** START GIVEN DATA **

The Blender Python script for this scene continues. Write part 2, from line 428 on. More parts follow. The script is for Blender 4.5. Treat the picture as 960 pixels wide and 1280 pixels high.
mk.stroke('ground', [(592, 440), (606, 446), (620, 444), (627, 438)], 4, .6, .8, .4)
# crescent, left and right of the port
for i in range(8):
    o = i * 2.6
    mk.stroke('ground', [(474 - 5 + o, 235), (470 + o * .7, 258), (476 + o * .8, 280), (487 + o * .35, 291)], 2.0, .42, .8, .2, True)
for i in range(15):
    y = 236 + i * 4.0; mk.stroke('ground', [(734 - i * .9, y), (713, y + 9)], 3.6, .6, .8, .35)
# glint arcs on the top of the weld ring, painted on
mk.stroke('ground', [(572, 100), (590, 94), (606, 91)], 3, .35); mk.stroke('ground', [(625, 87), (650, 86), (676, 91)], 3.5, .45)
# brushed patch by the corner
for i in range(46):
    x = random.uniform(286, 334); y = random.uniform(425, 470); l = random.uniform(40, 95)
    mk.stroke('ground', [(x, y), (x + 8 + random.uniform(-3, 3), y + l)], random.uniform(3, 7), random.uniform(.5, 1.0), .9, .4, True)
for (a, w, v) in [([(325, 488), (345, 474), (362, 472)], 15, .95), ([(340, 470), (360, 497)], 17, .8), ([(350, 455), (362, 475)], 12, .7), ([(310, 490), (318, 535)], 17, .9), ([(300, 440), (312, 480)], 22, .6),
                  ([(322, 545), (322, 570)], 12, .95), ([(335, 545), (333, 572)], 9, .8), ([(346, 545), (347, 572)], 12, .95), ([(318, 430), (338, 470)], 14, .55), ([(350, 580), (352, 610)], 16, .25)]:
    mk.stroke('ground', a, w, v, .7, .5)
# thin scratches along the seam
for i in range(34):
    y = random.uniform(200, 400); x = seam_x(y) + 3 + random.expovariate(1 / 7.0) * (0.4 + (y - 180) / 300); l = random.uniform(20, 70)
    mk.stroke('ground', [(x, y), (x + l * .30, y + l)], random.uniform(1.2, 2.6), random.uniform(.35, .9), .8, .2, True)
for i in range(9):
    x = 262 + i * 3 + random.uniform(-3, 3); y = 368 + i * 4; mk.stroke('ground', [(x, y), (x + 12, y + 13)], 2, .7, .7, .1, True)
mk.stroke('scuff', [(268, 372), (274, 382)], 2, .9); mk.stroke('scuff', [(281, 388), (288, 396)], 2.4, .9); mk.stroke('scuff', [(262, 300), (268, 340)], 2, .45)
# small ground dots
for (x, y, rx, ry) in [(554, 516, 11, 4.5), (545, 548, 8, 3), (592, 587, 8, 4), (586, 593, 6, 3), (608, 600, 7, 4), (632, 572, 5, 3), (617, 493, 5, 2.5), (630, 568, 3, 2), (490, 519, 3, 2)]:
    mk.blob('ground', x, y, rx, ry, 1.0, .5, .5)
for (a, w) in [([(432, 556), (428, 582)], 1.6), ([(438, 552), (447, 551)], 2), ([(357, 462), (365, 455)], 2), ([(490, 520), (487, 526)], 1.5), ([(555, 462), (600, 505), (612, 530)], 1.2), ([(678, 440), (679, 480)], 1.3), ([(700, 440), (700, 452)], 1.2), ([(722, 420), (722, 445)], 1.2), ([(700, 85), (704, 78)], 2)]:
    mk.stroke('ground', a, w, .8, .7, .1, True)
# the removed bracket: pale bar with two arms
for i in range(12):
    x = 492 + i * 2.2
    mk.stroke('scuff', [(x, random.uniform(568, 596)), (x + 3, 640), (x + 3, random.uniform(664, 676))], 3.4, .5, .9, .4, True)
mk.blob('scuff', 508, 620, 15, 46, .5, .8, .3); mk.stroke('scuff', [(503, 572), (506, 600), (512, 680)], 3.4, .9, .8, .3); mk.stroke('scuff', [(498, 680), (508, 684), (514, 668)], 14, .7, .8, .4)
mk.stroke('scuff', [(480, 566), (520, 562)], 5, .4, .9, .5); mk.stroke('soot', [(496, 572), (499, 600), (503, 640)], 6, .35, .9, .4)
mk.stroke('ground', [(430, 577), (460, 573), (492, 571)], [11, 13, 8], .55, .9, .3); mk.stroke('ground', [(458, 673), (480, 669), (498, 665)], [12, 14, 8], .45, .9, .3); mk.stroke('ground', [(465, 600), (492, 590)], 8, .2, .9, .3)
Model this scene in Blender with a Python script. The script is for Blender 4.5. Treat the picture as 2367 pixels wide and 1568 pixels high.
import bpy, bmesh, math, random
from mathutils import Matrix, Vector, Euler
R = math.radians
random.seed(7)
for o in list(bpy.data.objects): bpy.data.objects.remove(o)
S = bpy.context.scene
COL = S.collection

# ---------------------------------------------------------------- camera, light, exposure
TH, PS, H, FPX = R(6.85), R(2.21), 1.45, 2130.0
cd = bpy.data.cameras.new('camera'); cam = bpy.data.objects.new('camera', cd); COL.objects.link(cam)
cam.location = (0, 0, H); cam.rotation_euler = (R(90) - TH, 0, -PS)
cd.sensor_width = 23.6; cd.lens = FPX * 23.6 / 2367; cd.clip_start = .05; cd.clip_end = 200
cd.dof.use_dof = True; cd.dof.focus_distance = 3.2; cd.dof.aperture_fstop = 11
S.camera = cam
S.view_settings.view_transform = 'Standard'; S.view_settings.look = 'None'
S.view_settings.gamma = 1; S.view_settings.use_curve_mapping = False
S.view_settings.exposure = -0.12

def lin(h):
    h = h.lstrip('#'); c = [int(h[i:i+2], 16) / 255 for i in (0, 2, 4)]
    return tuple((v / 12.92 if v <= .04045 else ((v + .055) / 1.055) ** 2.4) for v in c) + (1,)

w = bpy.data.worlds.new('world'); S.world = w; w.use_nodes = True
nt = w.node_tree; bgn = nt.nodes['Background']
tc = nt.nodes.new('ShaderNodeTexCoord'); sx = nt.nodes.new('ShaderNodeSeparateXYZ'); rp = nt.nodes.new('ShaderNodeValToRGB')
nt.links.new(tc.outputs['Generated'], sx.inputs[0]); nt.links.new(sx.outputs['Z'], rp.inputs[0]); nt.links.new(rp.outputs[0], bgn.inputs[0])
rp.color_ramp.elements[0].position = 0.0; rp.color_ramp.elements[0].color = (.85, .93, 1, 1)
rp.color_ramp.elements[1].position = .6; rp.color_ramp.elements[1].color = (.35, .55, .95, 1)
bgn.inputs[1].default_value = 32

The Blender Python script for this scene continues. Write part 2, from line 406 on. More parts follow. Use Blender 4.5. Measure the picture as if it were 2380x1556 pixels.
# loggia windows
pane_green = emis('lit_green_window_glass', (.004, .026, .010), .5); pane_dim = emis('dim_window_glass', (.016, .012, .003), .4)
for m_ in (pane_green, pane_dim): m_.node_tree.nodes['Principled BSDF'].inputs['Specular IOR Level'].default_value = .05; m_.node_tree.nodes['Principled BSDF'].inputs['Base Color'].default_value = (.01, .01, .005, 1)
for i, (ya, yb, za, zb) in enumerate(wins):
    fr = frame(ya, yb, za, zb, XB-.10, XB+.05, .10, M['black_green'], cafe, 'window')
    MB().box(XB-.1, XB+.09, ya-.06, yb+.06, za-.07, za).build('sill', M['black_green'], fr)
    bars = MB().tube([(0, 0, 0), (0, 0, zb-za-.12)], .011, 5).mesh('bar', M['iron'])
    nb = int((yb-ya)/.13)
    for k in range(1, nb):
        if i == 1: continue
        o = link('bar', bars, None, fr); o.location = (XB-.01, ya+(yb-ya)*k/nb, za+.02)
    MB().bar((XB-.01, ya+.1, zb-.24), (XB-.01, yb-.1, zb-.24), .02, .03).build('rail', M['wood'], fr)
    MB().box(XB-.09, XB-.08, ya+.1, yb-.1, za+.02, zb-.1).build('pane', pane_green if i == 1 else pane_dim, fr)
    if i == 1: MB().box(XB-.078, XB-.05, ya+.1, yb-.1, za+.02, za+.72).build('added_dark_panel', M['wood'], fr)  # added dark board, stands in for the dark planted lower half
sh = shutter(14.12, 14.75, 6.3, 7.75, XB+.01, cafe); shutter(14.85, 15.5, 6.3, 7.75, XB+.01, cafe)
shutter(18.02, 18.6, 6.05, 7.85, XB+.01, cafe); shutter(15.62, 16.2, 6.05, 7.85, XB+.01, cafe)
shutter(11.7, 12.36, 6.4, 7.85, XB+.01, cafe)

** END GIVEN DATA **

== INSTRUCTIONS FOR THE TASK ==
Find the lines above that contain the word "Write" and collect them.

== ANSWER TO THIS TASK ==
The Blender Python script for this scene continues. Write part 2, from line 428 on. More parts follow. The script is for Blender 4.5. Treat the picture as 960 pixels wide and 1280 pixels high.
The Blender Python script for this scene continues. Write part 2, from line 406 on. More parts follow. Use Blender 4.5. Measure the picture as if it were 2380x1556 pixels.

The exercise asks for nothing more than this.